* BEGIN *

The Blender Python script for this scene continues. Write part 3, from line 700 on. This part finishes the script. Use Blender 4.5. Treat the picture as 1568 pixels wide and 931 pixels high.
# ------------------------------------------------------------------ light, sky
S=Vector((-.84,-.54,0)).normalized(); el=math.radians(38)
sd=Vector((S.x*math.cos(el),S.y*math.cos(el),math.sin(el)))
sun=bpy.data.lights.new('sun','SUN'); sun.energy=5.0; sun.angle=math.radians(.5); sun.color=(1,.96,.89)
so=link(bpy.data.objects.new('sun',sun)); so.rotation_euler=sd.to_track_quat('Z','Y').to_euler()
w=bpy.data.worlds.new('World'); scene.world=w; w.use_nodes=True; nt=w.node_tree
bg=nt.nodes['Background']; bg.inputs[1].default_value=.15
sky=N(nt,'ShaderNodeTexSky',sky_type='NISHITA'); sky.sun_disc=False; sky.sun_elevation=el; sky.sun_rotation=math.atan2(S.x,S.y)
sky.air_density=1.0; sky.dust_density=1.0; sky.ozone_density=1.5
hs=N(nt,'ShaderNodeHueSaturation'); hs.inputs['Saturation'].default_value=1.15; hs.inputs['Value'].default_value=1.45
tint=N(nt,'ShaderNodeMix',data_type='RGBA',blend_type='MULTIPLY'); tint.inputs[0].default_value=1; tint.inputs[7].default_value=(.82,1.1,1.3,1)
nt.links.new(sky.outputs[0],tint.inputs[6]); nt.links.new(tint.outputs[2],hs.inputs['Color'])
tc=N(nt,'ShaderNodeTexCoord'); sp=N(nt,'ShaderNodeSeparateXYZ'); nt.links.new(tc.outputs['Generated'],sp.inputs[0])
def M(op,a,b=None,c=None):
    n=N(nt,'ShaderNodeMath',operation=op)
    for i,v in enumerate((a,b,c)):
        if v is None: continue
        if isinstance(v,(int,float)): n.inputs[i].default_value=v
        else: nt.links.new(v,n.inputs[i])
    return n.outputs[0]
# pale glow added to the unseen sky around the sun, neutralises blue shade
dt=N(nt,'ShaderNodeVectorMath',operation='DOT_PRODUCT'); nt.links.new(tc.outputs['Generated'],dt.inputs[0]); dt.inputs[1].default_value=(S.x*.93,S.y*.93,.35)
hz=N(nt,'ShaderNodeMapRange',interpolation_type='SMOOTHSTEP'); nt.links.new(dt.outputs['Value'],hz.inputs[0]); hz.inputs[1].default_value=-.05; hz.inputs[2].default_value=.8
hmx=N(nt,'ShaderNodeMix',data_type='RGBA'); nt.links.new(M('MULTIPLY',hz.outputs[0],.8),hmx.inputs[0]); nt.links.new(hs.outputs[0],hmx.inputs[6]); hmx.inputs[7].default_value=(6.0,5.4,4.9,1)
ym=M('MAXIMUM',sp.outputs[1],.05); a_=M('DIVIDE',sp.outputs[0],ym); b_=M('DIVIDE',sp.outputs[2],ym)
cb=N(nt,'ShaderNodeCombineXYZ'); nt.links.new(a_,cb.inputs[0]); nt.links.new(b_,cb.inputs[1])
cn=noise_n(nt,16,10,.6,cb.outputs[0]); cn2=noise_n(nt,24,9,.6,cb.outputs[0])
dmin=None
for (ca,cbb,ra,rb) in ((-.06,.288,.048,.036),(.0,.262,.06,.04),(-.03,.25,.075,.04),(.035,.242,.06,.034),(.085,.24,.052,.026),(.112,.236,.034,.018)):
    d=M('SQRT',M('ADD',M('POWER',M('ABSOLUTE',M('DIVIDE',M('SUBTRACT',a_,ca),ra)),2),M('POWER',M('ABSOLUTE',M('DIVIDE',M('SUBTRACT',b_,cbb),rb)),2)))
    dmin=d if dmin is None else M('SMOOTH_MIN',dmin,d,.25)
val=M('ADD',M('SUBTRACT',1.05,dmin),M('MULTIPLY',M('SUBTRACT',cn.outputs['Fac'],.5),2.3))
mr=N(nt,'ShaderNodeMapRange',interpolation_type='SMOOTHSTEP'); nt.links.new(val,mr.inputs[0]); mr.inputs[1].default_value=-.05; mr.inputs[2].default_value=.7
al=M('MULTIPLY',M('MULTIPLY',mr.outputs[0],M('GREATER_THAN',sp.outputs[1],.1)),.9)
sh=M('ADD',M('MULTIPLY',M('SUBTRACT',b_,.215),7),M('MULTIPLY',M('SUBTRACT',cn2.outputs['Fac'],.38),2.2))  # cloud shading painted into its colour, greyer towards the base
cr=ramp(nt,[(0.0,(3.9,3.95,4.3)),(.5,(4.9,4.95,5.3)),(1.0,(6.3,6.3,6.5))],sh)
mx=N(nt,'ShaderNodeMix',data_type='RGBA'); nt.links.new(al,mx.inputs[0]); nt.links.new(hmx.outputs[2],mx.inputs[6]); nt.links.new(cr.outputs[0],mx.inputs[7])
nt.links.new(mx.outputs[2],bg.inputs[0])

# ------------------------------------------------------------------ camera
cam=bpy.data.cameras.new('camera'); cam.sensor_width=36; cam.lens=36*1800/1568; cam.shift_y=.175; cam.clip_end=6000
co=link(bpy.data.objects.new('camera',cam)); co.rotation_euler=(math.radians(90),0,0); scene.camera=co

* END *

Set down the listing above in full, please, exactly as it appears.

◆ **OUTPUT FOR THIS EXERCISE**:
The Blender Python script for this scene continues. Write part 3, from line 700 on. This part finishes the script. Use Blender 4.5. Treat the picture as 1568 pixels wide and 931 pixels high.
# ------------------------------------------------------------------ light, sky
S=Vector((-.84,-.54,0)).normalized(); el=math.radians(38)
sd=Vector((S.x*math.cos(el),S.y*math.cos(el),math.sin(el)))
sun=bpy.data.lights.new('sun','SUN'); sun.energy=5.0; sun.angle=math.radians(.5); sun.color=(1,.96,.89)
so=link(bpy.data.objects.new('sun',sun)); so.rotation_euler=sd.to_track_quat('Z','Y').to_euler()
w=bpy.data.worlds.new('World'); scene.world=w; w.use_nodes=True; nt=w.node_tree
bg=nt.nodes['Background']; bg.inputs[1].default_value=.15
sky=N(nt,'ShaderNodeTexSky',sky_type='NISHITA'); sky.sun_disc=False; sky.sun_elevation=el; sky.sun_rotation=math.atan2(S.x,S.y)
sky.air_density=1.0; sky.dust_density=1.0; sky.ozone_density=1.5
hs=N(nt,'ShaderNodeHueSaturation'); hs.inputs['Saturation'].default_value=1.15; hs.inputs['Value'].default_value=1.45
tint=N(nt,'ShaderNodeMix',data_type='RGBA',blend_type='MULTIPLY'); tint.inputs[0].default_value=1; tint.inputs[7].default_value=(.82,1.1,1.3,1)
nt.links.new(sky.outputs[0],tint.inputs[6]); nt.links.new(tint.outputs[2],hs.inputs['Color'])
tc=N(nt,'ShaderNodeTexCoord'); sp=N(nt,'ShaderNodeSeparateXYZ'); nt.links.new(tc.outputs['Generated'],sp.inputs[0])
def M(op,a,b=None,c=None):
    n=N(nt,'ShaderNodeMath',operation=op)
    for i,v in enumerate((a,b,c)):
        if v is None: continue
        if isinstance(v,(int,float)): n.inputs[i].default_value=v
        else: nt.links.new(v,n.inputs[i])
    return n.outputs[0]
# pale glow added to the unseen sky around the sun, neutralises blue shade
dt=N(nt,'ShaderNodeVectorMath',operation='DOT_PRODUCT'); nt.links.new(tc.outputs['Generated'],dt.inputs[0]); dt.inputs[1].default_value=(S.x*.93,S.y*.93,.35)
hz=N(nt,'ShaderNodeMapRange',interpolation_type='SMOOTHSTEP'); nt.links.new(dt.outputs['Value'],hz.inputs[0]); hz.inputs[1].default_value=-.05; hz.inputs[2].default_value=.8
hmx=N(nt,'ShaderNodeMix',data_type='RGBA'); nt.links.new(M('MULTIPLY',hz.outputs[0],.8),hmx.inputs[0]); nt.links.new(hs.outputs[0],hmx.inputs[6]); hmx.inputs[7].default_value=(6.0,5.4,4.9,1)
ym=M('MAXIMUM',sp.outputs[1],.05); a_=M('DIVIDE',sp.outputs[0],ym); b_=M('DIVIDE',sp.outputs[2],ym)
cb=N(nt,'ShaderNodeCombineXYZ'); nt.links.new(a_,cb.inputs[0]); nt.links.new(b_,cb.inputs[1])
cn=noise_n(nt,16,10,.6,cb.outputs[0]); cn2=noise_n(nt,24,9,.6,cb.outputs[0])
dmin=None
for (ca,cbb,ra,rb) in ((-.06,.288,.048,.036),(.0,.262,.06,.04),(-.03,.25,.075,.04),(.035,.242,.06,.034),(.085,.24,.052,.026),(.112,.236,.034,.018)):
    d=M('SQRT',M('ADD',M('POWER',M('ABSOLUTE',M('DIVIDE',M('SUBTRACT',a_,ca),ra)),2),M('POWER',M('ABSOLUTE',M('DIVIDE',M('SUBTRACT',b_,cbb),rb)),2)))
    dmin=d if dmin is None else M('SMOOTH_MIN',dmin,d,.25)
val=M('ADD',M('SUBTRACT',1.05,dmin),M('MULTIPLY',M('SUBTRACT',cn.outputs['Fac'],.5),2.3))
mr=N(nt,'ShaderNodeMapRange',interpolation_type='SMOOTHSTEP'); nt.links.new(val,mr.inputs[0]); mr.inputs[1].default_value=-.05; mr.inputs[2].default_value=.7
al=M('MULTIPLY',M('MULTIPLY',mr.outputs[0],M('GREATER_THAN',sp.outputs[1],.1)),.9)
sh=M('ADD',M('MULTIPLY',M('SUBTRACT',b_,.215),7),M('MULTIPLY',M('SUBTRACT',cn2.outputs['Fac'],.38),2.2))  # cloud shading painted into its colour, greyer towards the base
cr=ramp(nt,[(0.0,(3.9,3.95,4.3)),(.5,(4.9,4.95,5.3)),(1.0,(6.3,6.3,6.5))],sh)
mx=N(nt,'ShaderNodeMix',data_type='RGBA'); nt.links.new(al,mx.inputs[0]); nt.links.new(hmx.outputs[2],mx.inputs[6]); nt.links.new(cr.outputs[0],mx.inputs[7])
nt.links.new(mx.outputs[2],bg.inputs[0])

# ------------------------------------------------------------------ camera
cam=bpy.data.cameras.new('camera'); cam.sensor_width=36; cam.lens=36*1800/1568; cam.shift_y=.175; cam.clip_end=6000
co=link(bpy.data.objects.new('camera',cam)); co.rotation_euler=(math.radians(90),0,0); scene.camera=co